On St. Patrick’s Day, a pub on Detroit’s Michigan Avenue refused to serve anyone Irish or wearing green.
“We don’t need no more immigrants in this country,” Bouncer Bill Johns reportedly told passersby. “The majority of them aren’t helping anybody but themselves.”
The twist? This is (thankfully) not a real bar.
“No Irish Pub” is an installation by Bloomington Hills resident Dan Margulis, who wanted to raise awareness of and generate conversation about how different immigrant communities were and are treated in America. He was galvanized by recent Deferred Action for Childhood Arrivals (DACA) media coverage and DREAMers controversies. A production company, Atlas Industries, created a video of the project.
“On a day when everyone is proclaiming solidarity with an immigrant group… We wanted them to feel like it was like to be treated like an Irish immigrant years ago in this country,” Margulis told USA Today. “Hopefully, that would get them to think about the way we treat current immigrant groups.”

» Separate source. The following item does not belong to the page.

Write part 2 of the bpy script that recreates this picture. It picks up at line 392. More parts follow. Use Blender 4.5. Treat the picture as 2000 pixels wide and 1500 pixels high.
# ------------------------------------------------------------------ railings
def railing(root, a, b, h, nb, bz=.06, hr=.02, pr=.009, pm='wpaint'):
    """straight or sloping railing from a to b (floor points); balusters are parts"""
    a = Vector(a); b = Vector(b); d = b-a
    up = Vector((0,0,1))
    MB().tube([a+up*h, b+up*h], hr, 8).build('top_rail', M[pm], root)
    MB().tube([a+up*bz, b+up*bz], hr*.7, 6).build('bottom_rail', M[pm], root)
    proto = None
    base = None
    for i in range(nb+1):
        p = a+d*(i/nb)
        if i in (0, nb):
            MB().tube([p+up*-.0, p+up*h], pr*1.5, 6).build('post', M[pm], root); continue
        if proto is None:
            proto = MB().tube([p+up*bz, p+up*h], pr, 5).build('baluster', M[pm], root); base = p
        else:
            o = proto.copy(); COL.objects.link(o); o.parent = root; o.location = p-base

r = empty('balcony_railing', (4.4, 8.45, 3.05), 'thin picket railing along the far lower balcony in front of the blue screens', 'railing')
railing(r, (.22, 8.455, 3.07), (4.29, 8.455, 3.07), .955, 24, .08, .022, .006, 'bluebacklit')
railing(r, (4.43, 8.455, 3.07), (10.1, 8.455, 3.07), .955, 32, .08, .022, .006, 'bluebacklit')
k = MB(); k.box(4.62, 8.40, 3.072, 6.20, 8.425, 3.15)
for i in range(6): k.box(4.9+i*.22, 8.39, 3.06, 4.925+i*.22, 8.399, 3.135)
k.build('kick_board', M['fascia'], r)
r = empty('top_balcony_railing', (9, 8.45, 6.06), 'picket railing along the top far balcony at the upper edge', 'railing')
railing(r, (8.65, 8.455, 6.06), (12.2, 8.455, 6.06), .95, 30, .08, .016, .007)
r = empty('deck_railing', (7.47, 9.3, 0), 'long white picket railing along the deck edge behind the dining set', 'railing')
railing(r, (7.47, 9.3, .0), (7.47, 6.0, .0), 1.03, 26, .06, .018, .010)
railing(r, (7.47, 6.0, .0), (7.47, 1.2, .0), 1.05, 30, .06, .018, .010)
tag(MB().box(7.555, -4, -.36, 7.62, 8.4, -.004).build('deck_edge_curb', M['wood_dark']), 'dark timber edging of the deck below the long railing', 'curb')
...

Irish immigrants were marginalized when they arrived in America. According to the Irish Times, between the 1840s and 1870s, some 50,000 Irish emigres were actually forcibly expelled from Massachusetts and deported to Ireland and Britain. Signs reading, “Help Wanted: No Irish Need Apply” were hung outside of U.S. businesses in the 19th century.
Although contemporary historians debate the pervasiveness of those signs, they loom large in collective memory. And the trajectory of Irish-Americans provide individuals like Margulis a useful allegory for contemporary immigration rhetoric.
“It’s about starting a conversation,” Margulis told NPR.